What the task asks
From the listing below, pull out every line where the string "empty" appears.

# Start of Data lines

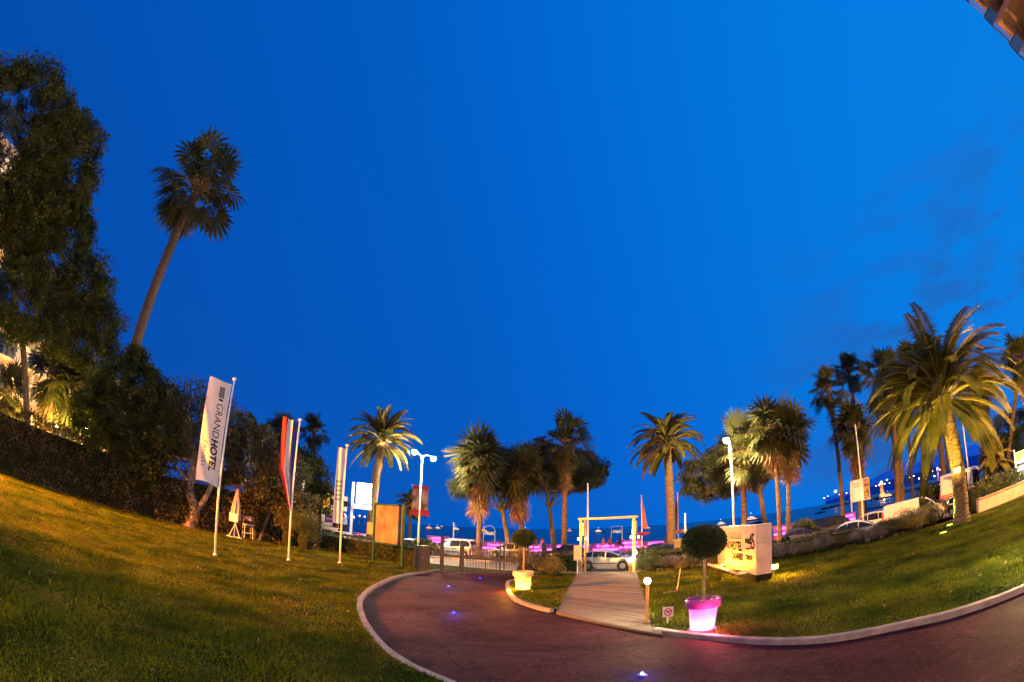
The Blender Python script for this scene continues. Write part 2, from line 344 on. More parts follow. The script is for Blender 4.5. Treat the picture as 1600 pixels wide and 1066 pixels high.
# ------------------------------------------------------------------ lawns with real blades
def inside(P, poly_):
    x, y = P[:, 0], P[:, 1]; r = np.zeros(len(P), bool); n = len(poly_)
    for i in range(n):
        x0, y0 = poly_[i][:2]; x1, y1 = poly_[(i+1) % n][:2]
        if y0 == y1: continue
        c = ((y0 > y) != (y1 > y)) & (x < (x1-x0)*(y-y0)/(y1-y0)+x0); r ^= c
    return r
def blades(name, pl, z, zones, label):
    parts = []
    xs = [p[0] for p in pl]; ys = [p[1] for p in pl]
    for (d0, d1, dens, h) in zones:
        A = (max(xs)-min(xs))*(max(ys)-min(ys)); n = int(A*dens)
        P = np.stack([rng.uniform(min(xs), max(xs), n), rng.uniform(min(ys), max(ys), n)], 1)
        D = np.hypot(P[:, 0], P[:, 1]); P = P[(D >= d0) & (D < d1) & ((P[:, 1] > 0) | (D < 9))]
        P = P[inside(P, pl)]; n = len(P)
        hh = h*rng.uniform(.5, 1.4, n)*(1 + .35*np.sin(P[:, 0]*1.3+np.sin(P[:, 1]*.9)*2)); a = rng.uniform(0, 2*PI, n); wd = h*.22*rng.uniform(.6, 1.2, n); ln = rng.uniform(.2, 1., n)*hh
        b3 = np.stack([P[:, 0], P[:, 1], np.full(n, z)], 1); s = np.stack([np.cos(a)*wd, np.sin(a)*wd, np.zeros(n)], 1)
        la = rng.uniform(0, 2*PI, n); tip = b3 + np.stack([np.cos(la)*ln, np.sin(la)*ln, hh], 1)
        parts.append(np.stack([b3-s, b3+s, tip], 1))
    V = np.concatenate(parts); o = link(name, np_mesh(name, V, 3, M_grass)); tag(o, label, 'grass', kind='stuff'); return len(V)
def lawn(name, pl, z, zones, label):
    poly(name, pl, z, M_soil); return blades('grass', pl, z, zones, label)
hedge_line = [(-40, 8), (-37.2, 14), (-34.8, 19.5), (-31, 25.2), (-26.8, 29.6), (-22.5, 32.8), (-18.5, 35.3), (-15.0, 36.6)]
off = lambda P, d: [Vector((p.x, p.y, 0)) + Vector((-(P[min(i+1, len(P)-1)]-P[max(i-1, 0)]).normalized().y, (P[min(i+1, len(P)-1)]-P[max(i-1, 0)]).normalized().x, 0))*d for i, p in enumerate(P)]
left_pl = [p.xy for p in off(KL, -.19)] + [(1.0, -7), (-45, -7), (-42, 8)] + [(p[0], p[1]) for p in hedge_line] + [(-11, 35.6), (-6, 33.0)]
isl_pl = [p.xy for p in off(KI, .19)] + [(1.75, 16.6), (4.32, 30.4), (2.6, 31.2), (1.2, 29.4), (1.6, 27.8)]
right_pl = [(7.75, 28.7), (3.84, 12.5)] + [p.xy for p in off(KR, .19)] + [(34, -2), (38, 14.5), (30, 15.4), (24.0, 21.4), (19.5, 25), (14, 28.2), (9, 29.6)]
nb = lawn('lawn', left_pl, .09, [(0, 14, 520, .075), (14, 24, 260, .085), (24, 60, 110, .10)], 'mown dark lawn sloping light under orange lamplight left of the curved driveway')
nb += lawn('lawn', isl_pl, .09, [(0, 60, 330, .08)], 'small wedge of lawn between driveway kerb and boardwalk, lit yellow by the glowing pot')
nb += lawn('lawn', right_pl, .10, [(0, 16, 420, .08), (16, 26, 200, .09), (26, 60, 110, .10)], 'broad lawn right of the boardwalk around the pink planter, stone sign and big date palm')

def edge_blades(P, side, label):
    rows = []
    for a, c in zip(P, P[1:]):
        d = (c-a).normalized(); nn = Vector((-d.y, d.x, 0))*side; k = 9
        for _ in range(k):
            q = a.lerp(c, random.random()) + nn*random.uniform(.19, .34); h = random.uniform(.04, .13); an = random.uniform(0, 6.28); wv = Vector((math.cos(an), math.sin(an), 0))*.012
            tip = q + Vector((0, 0, .09+h)) - nn*random.uniform(-.04, .07); q = q + Vector((0, 0, .09)); rows.append([tuple(q-wv), tuple(q+wv), tuple(tip)])
    o = link('grass_fringe', np_mesh('grass_fringe', np.array(rows), 3, M_grass)); tag(o, label, 'grass', kind='stuff')
edge_blades(KL, -1, 'ragged grass fringe hanging over the left driveway kerb'); edge_blades(KR, 1, 'ragged grass fringe along the right driveway kerb'); edge_blades(KI, 1, 'ragged grass fringe along the island kerb')
n = 420; P = np.stack([rng.uniform(-26, 16, n), rng.uniform(4, 31, n), np.full(n, .15)], 1); P = P[inside(P[:, :2], left_pl) | inside(P[:, :2], right_pl)]
lv = leaf_mesh('fallen_leaves', P, .13, M_dead, .5, np.tile([0, 0, .1], (len(P), 1))); tag(link('fallen_leaves', lv), 'scattered dry fallen leaves lying on the lawns', 'leaves', kind='stuff')

# deck: boards laid across, joined
A0, A1, B0, B1 = Vector((4.39, 30.62, 0)), Vector((7.70, 28.7, 0)), Vector((1.62, 16.0, 0)), Vector((3.86, 11.6, 0))
dk = empty('boardwalk', (4.5, 20, 0)); tag(dk, kind='structure')
b = MB(); n = 112
for i in range(n):
    t0, t1 = i/n, (i+.82)/n; dz = random.uniform(-.003, .003)
    a, c, d, e2 = A0.lerp(B0, t0), A1.lerp(B1, t0), A1.lerp(B1, t1), A0.lerp(B0, t1)
    vs = [(p.x-4.5, p.y-20, z_+dz) for z_ in (.04, .10) for p in (a, c, d, e2)]
    b.add(vs, [(3, 2, 1, 0), (4, 5, 6, 7), (0, 1, 5, 4), (1, 2, 6, 5), (2, 3, 7, 6), (3, 0, 4, 7)], random.randrange(3))
tag(b.build('deck_board', [M_deck, mat('deck_board_dark', (.100, .076, .066), .85, .35, 2, spec=.15, stretch=(.6, 9, 9)), mat('deck_board_pale', (.165, .132, .116), .85, .3, 2, spec=.15, stretch=(.6, 9, 9))], dk), kind='stuff')
b = MB(); b.prism([(p.x-4.5, p.y-20) for p in (A0, B0, B1, A1)], 0, .038); b.build('sub_base', mat('deck_base', (.02, .016, .014), .9), dk)

# ------------------------------------------------------------------ palms
def frond_mesh(name, L_, a0, droop, nleaf=40, wl=.055, lmax=.55, seed=0, m=None):
    rd = random.Random(seed); n = 12; pts = [Vector((0, 0, 0))]; ang = a0
    for i in range(n):
        ang = a0 - droop*((i+1)/n)**1.3
        pts.append(pts[-1] + Vector((math.cos(ang), 0, math.sin(ang)))*L_/n)
    b = MB(); b.tube(pts, [.05*(1-.85*i/n) for i in range(n+1)], 4, 0)
    tw = rd.uniform(-.3, .3)
    for k in range(nleaf):
        t = .13 + .87*k/(nleaf-1); i = min(int(t*n), n-1); f = t*n-i; p = pts[i].lerp(pts[i+1], f); tg = (pts[i+1]-pts[i]).normalized()
        ll = lmax*min(1, (t-.05)/.3)**.6*(1-max(0, t-.55)/.45*.62)*rd.uniform(.85, 1.1)
        up = Vector((-tg.z, 0, tg.x))
        for sd_ in (-1, 1):
            side = Vector((0, sd_, 0)); d = (side*.92 + tg*(.50+.30*t) + up*(.14 + tw*.5*sd_)*rd.uniform(.5, 1.3)).normalized()
            d2 = (d + Vector((0, 0, -.55))).normalized(); wv = tg.cross(d).cross(d).normalized()*wl*.5
            q1 = p + d*ll*.55; q2 = q1 + d2*ll*.45
            b.add([p-wv*.5, p+wv*.5, q1+wv, q1-wv, q2], [(0, 1, 2, 3), (3, 2, 4)], 1)
    me_o = b.build(name, [M_rach, m or M_frond]); me = me_o.data; bpy.data.objects.remove(me_o); return me
def fan_mesh(name, pet, rad, a0, droop, seed=0, m=None, closed=1.0, nseg=23):
    rd = random.Random(seed); b = MB(); n = 6; pts = [Vector((0, 0, 0))]
    for i in range(n):
        ang = a0 - droop*(i+1)/n*.6; pts.append(pts[-1] + Vector((math.cos(ang), 0, math.sin(ang)))*pet/n)
    b.tube(pts, [.035*(1-.5*i/n) for i in range(n+1)], 4, 0)
    tg = (pts[-1]-pts[-2]).normalized(); up = Vector((-tg.z, 0, tg.x)); p0 = pts[-1]
    for k in range(nseg):
        th = (-1+2*k/(nseg-1))*R(125)*closed; l = rad*(1-.28*abs(th)/R(125))*rd.uniform(.88, 1.08)
        d = (tg*math.cos(th) + Vector((0, 1, 0))*math.sin(th) + up*(.16*(k % 2) - .1)).normalized()
        wv = d.cross(up).normalized()*rad*.060*closed; q1 = p0 + d*l*.58
        g = Vector((0, 0, -1))*rd.uniform(.35, .8)*droop*.75
        q2 = q1 + (d + g*1.25).normalized()*l*.46
        b.add([p0, q1+wv, q1-wv], [(0, 1, 2)], 1)
        b.add([q1+wv, q2+wv*.12, q2-wv*.12, q1-wv], [(0, 1, 2, 3)], 1)
    o = b.build(name, [M_rach if m is None else m, m or M_fan]); me = o.data; bpy.data.objects.remove(o); return me
DATE = {}
def date_set(L_):
    if L_ not in DATE:
        DATE[L_] = [[frond_mesh('frond', L_*s_, R(a), R(dr), 64 if L_ > 3.9 else 38, .075 if L_ > 3.9 else .11, .85 if L_ > 3.9 else .62, seed=i*7+j) for j, s_ in enumerate((1, .88))]
                    for i, (a, dr) in enumerate(((79, 72), (66, 90), (51, 92), (34, 88), (16, 76), (-5, 60), (-26, 46)))]
    return DATE[L_]
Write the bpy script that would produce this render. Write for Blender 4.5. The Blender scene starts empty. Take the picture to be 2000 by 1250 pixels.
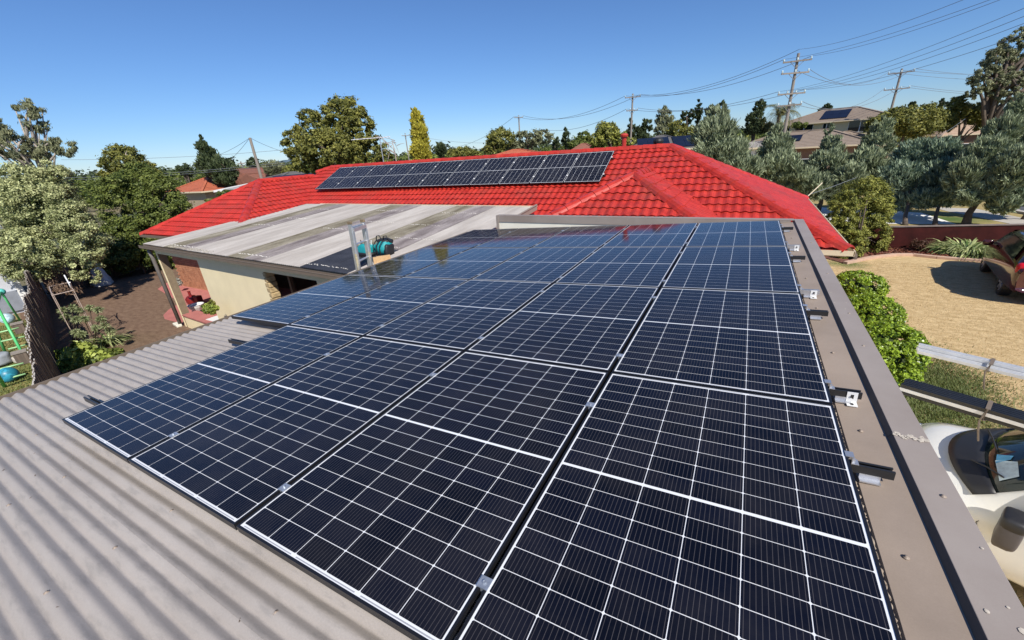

# End of Data lines

Written answer
dk = empty('boardwalk', (4.5, 20, 0)); tag(dk, kind='structure')
Write the bpy script that would produce this render. Write for Blender 4.5. The Blender scene starts empty. Take the picture to be 2000 by 1250 pixels.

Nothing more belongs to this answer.